Possible 2016 presidential candidate Republican New Jersey Gov. Chris Christie scratches his head as he talks to patrons of the One Mile West restaurant Thursday, May 7, 2015, in Sunapee, N.H.

AP Photo/Jim Cole

AMHERST, New Hampshire -- As he meets with voters on his two-day jaunt through New Hampshire, New Jersey Governor Chris Christie has been fielding questions on everything from climate change to deflate-gate.

After a stop at a diner in Amherst, New Jersey Governor Chris Christie told reporters that he supports the controversial NSA phone record collection program, and he called on Congress to extend the program "without delay," even though a federal court Thursday just called it "excessive." "It should continue," he said. "I don't believe it is [an overreach of power]. I believe there can be appropriate oversight by Congress. They have the Justice Department that can see if the law is being followed, if the law is being violated. I'm not one of these folks who believes we should bring our guard down, especially during this very dangerous time."

The NSA's program is up for renewal as part of the Patriot Act, first passed in 2001, after the 9/11 terrorist attacks, and Congress is divided over whether to extend the program without changing it, alter it or end it completely. The phone data collection program will end in a few weeks on June 1 if nothing is done.

Global warming came up on Thursday, at the Cheshire County Republicans Lincoln Day dinner. There, the New Jersey governor took a strong stand on climate change that sets him apart from the other Republicans running or thinking of running for president. He said, "I think global warming is real.

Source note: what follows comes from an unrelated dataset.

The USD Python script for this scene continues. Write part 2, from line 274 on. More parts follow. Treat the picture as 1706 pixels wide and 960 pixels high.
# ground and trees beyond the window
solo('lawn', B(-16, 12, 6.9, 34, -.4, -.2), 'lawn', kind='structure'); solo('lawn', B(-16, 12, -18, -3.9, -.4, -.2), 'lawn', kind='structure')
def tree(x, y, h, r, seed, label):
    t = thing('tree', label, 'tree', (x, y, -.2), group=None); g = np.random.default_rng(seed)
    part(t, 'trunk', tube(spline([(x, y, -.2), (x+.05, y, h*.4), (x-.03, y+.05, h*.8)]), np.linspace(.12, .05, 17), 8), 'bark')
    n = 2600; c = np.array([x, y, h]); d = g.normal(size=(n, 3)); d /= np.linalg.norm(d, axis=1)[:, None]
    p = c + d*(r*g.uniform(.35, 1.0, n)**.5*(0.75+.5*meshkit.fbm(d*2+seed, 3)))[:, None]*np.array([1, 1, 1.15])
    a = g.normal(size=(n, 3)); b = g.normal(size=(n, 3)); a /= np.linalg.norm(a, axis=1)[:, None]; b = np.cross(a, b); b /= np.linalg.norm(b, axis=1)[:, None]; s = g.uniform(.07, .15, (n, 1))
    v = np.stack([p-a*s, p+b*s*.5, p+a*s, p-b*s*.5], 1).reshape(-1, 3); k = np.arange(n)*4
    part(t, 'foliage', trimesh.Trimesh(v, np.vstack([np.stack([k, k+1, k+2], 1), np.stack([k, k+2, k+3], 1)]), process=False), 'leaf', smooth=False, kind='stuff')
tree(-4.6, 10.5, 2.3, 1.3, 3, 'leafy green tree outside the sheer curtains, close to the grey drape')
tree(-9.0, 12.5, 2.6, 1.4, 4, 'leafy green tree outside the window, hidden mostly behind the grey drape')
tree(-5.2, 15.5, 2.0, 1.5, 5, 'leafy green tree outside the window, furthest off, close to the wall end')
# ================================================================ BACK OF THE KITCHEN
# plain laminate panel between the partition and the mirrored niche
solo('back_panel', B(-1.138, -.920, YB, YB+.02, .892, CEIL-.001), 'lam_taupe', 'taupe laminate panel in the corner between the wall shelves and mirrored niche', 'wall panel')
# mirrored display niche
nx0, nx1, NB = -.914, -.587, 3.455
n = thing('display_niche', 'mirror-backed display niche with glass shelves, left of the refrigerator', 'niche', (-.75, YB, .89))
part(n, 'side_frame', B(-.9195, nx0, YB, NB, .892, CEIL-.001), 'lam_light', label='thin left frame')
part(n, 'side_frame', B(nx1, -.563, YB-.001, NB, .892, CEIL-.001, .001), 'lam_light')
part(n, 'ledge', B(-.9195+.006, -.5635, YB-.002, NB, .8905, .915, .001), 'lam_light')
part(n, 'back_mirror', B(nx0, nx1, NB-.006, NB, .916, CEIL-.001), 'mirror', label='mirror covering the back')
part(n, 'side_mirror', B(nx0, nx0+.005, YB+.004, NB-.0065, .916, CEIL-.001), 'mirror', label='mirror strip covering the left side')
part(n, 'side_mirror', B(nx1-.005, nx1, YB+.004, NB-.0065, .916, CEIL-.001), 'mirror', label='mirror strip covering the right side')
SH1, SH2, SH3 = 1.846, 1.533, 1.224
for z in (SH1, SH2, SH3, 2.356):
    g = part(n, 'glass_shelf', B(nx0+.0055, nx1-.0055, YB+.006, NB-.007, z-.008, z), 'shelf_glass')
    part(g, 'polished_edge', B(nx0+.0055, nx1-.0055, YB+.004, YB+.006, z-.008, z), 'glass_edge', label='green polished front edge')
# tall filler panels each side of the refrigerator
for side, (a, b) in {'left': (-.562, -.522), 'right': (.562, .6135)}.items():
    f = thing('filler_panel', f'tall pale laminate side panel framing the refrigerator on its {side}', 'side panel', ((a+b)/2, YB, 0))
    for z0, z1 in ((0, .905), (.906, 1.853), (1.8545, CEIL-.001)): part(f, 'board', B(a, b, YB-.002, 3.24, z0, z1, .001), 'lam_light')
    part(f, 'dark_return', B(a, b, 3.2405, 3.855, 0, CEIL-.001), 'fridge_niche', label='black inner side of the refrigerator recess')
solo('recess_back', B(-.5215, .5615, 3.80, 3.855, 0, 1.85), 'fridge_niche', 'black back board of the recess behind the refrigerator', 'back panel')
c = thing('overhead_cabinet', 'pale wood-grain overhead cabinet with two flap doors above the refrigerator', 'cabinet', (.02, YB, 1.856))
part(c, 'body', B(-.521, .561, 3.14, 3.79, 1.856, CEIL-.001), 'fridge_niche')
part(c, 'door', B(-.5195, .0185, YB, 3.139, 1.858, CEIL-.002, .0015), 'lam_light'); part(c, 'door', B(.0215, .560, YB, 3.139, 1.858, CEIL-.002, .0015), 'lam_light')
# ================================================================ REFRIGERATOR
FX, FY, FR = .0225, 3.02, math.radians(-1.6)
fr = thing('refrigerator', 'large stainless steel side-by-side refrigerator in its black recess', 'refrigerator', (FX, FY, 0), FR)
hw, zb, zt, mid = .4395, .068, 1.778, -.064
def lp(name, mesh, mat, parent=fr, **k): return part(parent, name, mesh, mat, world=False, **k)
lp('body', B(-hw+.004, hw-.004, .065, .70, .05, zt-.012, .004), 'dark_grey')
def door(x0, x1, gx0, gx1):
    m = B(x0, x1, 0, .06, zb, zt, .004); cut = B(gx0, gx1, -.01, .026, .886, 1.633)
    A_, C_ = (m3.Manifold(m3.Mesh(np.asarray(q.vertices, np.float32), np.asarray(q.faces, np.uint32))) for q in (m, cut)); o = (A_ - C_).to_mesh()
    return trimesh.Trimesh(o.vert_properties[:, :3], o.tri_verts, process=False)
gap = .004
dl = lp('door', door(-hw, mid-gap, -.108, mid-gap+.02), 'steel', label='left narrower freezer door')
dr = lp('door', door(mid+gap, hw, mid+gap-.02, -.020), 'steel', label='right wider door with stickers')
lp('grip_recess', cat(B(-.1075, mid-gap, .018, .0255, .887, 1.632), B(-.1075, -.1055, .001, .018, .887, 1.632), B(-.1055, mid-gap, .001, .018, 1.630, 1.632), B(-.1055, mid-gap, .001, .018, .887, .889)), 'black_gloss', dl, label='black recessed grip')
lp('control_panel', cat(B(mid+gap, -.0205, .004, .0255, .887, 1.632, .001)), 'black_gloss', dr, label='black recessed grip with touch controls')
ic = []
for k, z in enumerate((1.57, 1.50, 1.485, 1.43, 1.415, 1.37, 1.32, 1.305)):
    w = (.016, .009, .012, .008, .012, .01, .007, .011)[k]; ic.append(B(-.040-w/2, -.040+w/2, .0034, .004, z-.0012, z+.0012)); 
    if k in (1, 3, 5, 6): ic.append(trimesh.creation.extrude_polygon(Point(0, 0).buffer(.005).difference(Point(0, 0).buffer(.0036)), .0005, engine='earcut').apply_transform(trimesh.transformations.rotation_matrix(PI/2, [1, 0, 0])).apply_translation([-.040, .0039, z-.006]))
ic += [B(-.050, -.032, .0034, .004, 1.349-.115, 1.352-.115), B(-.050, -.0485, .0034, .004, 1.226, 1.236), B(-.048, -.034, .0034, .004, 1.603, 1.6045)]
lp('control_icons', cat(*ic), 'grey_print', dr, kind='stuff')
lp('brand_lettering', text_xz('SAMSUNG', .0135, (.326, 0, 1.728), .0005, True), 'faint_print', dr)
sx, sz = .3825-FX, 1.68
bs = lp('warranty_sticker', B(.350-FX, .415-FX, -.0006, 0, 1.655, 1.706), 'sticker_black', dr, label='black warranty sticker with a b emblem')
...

I don't think that's deniable. And I do think human activity contributes to it."

And earlier Thursday, during a meet and greet in a Sunapee, New Hampshire bar, Christie said of Hillary Clinton's remarks on immigration, "I quite frankly think her position is extreme." Clinton, in Nevada this week, called for a path to citizenship, saying, "Not a single Republican candidate, announced or potential, is clearly supporting a path to citizenship. Not one. When they talk about legal status, that is code for second-class status." Since she made that statement, Sen. Lindsey Graham, who cosponsored the bipartisan Senate immigration bill, rose to her challenge and said as president, he would veto any immigration bill that didn't include a path to citizenship.

Christie also slapped at his own party on the issue, though, in particular, at Mitt Romney's 2012 suggestion that undocumented immigrants should "self-deport." Christie declared that those who entered the U.S. illegally "are not going to self-deport,"and he promised he would be giving his own speech on immigration in the next few weeks.

And in spite of his abiding fondness for the Dallas Cowboys, Christie came to the defense of Patriots quarterback Tom Brady, who, according to a report released this week, seemed to know that the Super Bowl playoff balls were underinflated.

"I don't think anybody is really trying to say that Tom Brady won four super bowls or became a future Hall of Famer because the balls were a little under inflated," Christie said in an interview with IJ Review Thursday. "I think the media and others love for somebody who is married to a beautiful model, who is richer than you can imagine and who is a future Hall of Famer, to take a couple of shots at him? People like that every once in a while."

Christie called the controversy "way, way overblown."